A riguardo scriveva Papa Benedetto XVI: “La fede non è un semplice assenso intellettuale dell’uomo a delle verità particolari su Dio; è un atto con il quale mi affido liberamente a un Dio che è Padre e mi ama; è adesione a un “Tu” che mi dona speranza e fiducia”.

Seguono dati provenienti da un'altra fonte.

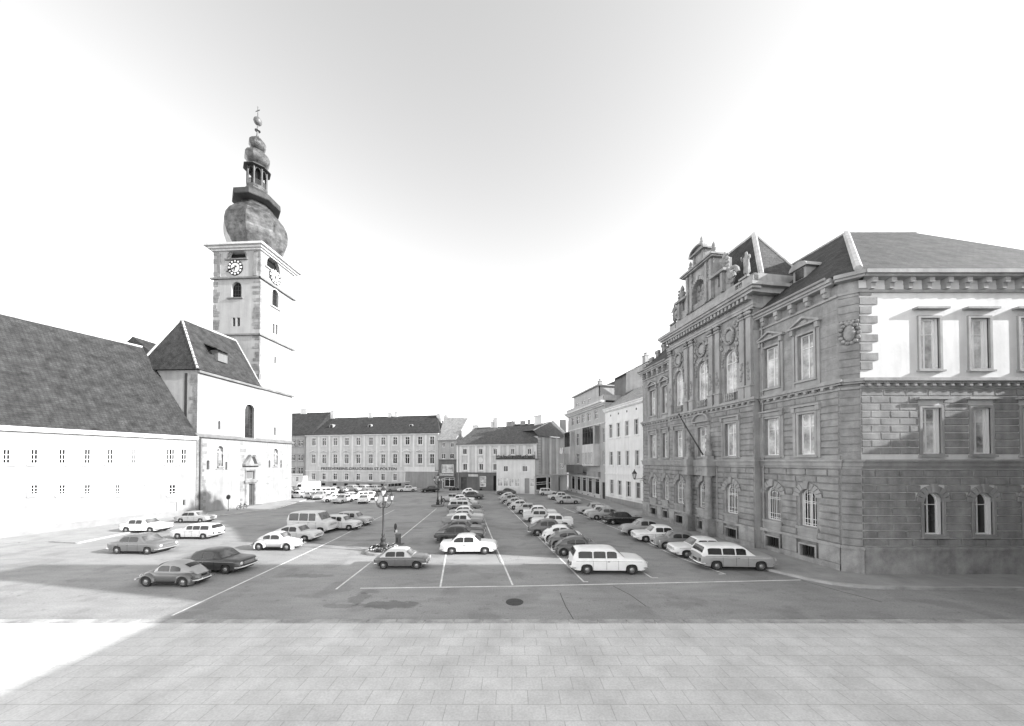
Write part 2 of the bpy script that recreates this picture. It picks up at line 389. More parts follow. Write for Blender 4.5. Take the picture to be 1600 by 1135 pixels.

Credere illumina il cammino del pellegrino di speranza

Il protagonista del vangelo ha espresso in modo mirabile l’icona dell’essere pellegrino di speranza. Si è messo in cammino credendo. Nel cammino avrà sperato che quella parola di Gesù si realizzasse e con amore ha colto la notizia dei servi.
“La speranza, insieme alla fede e alla carità, forma il trittico delle “virtù teologali”, che esprimono l’essenza della vita cristiana (cfr. 1Cor 13,13; 1Ts 1,3). Nel loro dinamismo inscindibile, la speranza è quella che, per così dire, imprime l’orientamento, indica la direzione e la finalità dell’esistenza credente. Perciò l’apostolo Paolo invita ad essere «lieti nella speranza, costanti nella tribolazione, perseveranti nella preghiera» (Rm 12,12).

Sì, abbiamo bisogno di «abbondare nella speranza» (cfr. Rm 15,13) per testimoniare in modo credibile e attraente la fede e l’amore che portiamo nel cuore. Perché la fede sia gioiosa, la carità entusiasta. Perché ognuno sia in grado di donare anche solo un sorriso, un gesto di amicizia, uno sguardo fraterno, un ascolto sincero, un servizio gratuito, sapendo che, nello Spirito di Gesù, ciò può diventare per chi lo riceve un seme fecondo di speranza” (Papa Francesco, spes non confundit, 18).

Chiediamo al Signore che sappiamo credere alla verità della sua parola, perché solo credendo saremo capaci di scorgere nella nostra vita le meraviglia che opera in noi e per noi.